Para isso, o homem diz que não tem escolha a não ser "ir rápido demais, furar o sinal vermelho ou dirigir na contramão".
E é que se ultrapassarem o prazo estabelecido, os entregadores têm de pagar multa.
Muitos acham que estão colocando suas vidas em perigo por causa dos algoritmos - programas que funcionam como o cérebro de um bom número de aplicativos e serviços digitais.
Os algoritmos determinam quais pedidos aceitam com base em sua posição geográfica e definem o tempo de entrega. Também permitem fazer recomendações aos clientes com base em seus costumes e preferências.

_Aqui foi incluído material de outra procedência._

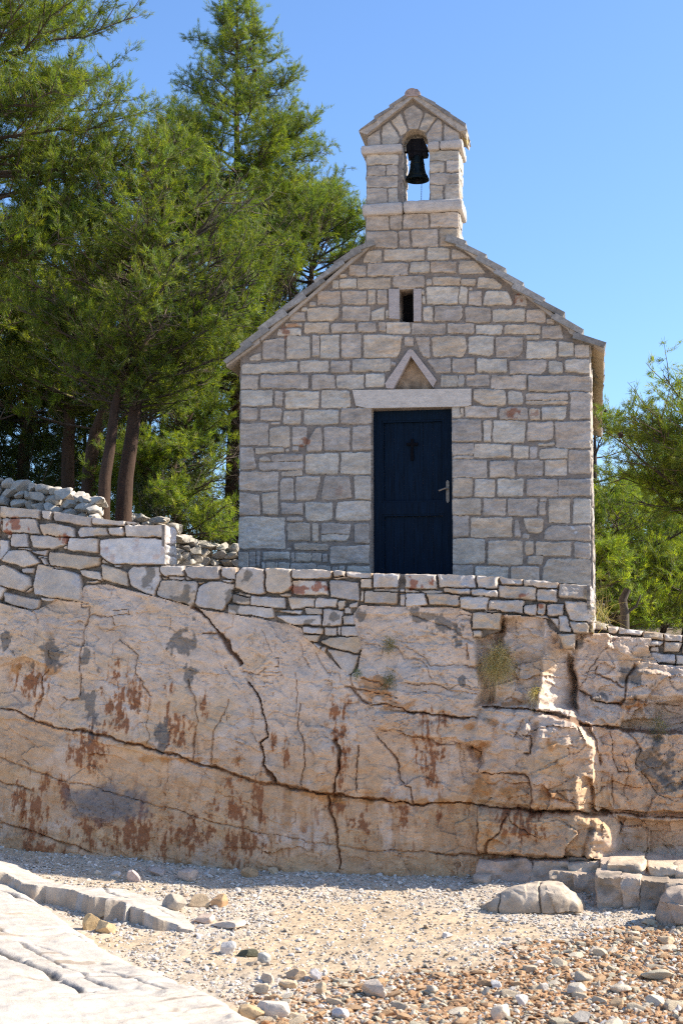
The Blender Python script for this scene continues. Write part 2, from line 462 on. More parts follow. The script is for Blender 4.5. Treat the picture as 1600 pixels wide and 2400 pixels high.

Liu, outro entregador que não quis revelar seu nome completo, garante que o prazo inclui o tempo de preparo do prato, fator que não está em suas mãos, mas que pode penalizá-lo.
Se houver atraso na cozinha, "os entregadores são os responsáveis", lamenta o homem de 40 anos.
Questionado pela AFP, Meituan garante que os prazos de entrega são calculados "levando em consideração a segurança das entregadores como prioridade e atendendo às necessidades do consumidor".
A plataforma, com mais de 600 milhões de usuários na China, acrescenta que seus funcionários podem recorrer de qualquer multa que considerem injusta.
Essa indústria depende essencialmente do trabalho de migrantes, muitas vezes pouco qualificados e de áreas rurais, que vão para as cidades na esperança de melhorar suas condições de vida.
Mas, assim que chegam às megacidades chinesas, tornam-se mão de obra barata para essas empresas e facilmente substituíveis.
"Todo mundo quer que os entregadores sejam tratados melhor, mas ninguém quer pagar por isso", diz a especialista digital Kendra Schaefer, da consultoria Trivium, em Pequim.
Poucos clientes atendem, por exemplo, a opção de alguns aplicativos de estender o prazo de entrega.
"É feito um algoritmo para maximizar a eficiência. Infelizmente, com a modernização da sociedade, isso prejudica o ser humano", aponta Schaefer.